ROANOKE TIMES

                         Roanoke Times
                 Copyright (c) 1995, Landmark Communications, Inc.

DATE: SUNDAY, September 19, 1993                   TAG: 9312220003
SECTION: EDITORIAL                    PAGE: F2   EDITION: METRO 
SOURCE: 
DATELINE:                                 LENGTH: Medium


RESEARCH-BASHING

IF VIRGINIA'S higher-education officials have an obligation to find ways to do more with less, state policy-makers and the public have obligations, too.

Among them is the obligation to avoid the kind of mindless yahooism that evaluates colleges and universities as if they were widget factories.

It would be foolish, for example, to expect every faculty member to teach the same number of undergraduates - or, in some cases, any undergraduates - regardless of his or her status in the field, the nature of his or her academic discipline, or the level of instruction and research he or she is expected to contribute.

The Nobel economist who by his mere presence draws dollars and scholars to campus may well be doing his job even if he never sees a callow undergraduate. The engineering professor supervising 12 dissertations in a doctoral program may well be working as hard and contributing more than the faculty member teaching four sections of introductory geology.

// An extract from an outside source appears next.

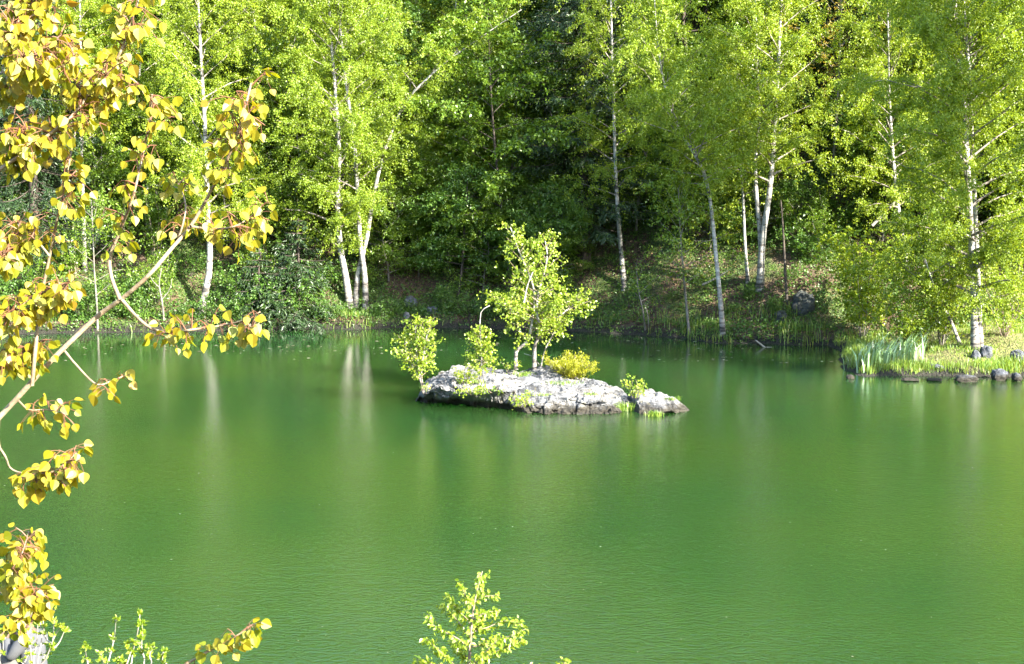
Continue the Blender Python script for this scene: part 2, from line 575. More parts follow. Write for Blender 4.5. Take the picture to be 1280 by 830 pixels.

It would be foolish, too, to judge all programs by the same yardstick. Not all programs have the same aims.

A central purpose of Virginia Tech's College of Engineering, for example, is to produce professional engineers. Hence, how many Tech students graduate with engineering degrees is useful to know in measuring the college's productivity. But the aim of having a philosophy department is not principally to produce professional philosophers; it is, rather, to provide a basic element of a liberal-arts education for students majoring in other fields. In measuring productivity, counting the number of philosophy majors isn't meaningful.

Finally, it would be foolish to denigrate the role of research in higher education. Academic research is one enterprise in which America leads the world; in a number of research fields, Virginia institutions are among the top in the country.

Not every institution in Virginia should be a research institution. But research universities - the University of Virginia and Virginia Tech being the commonwealth's two obvious examples - should not be begrudged for doing research. It's their job.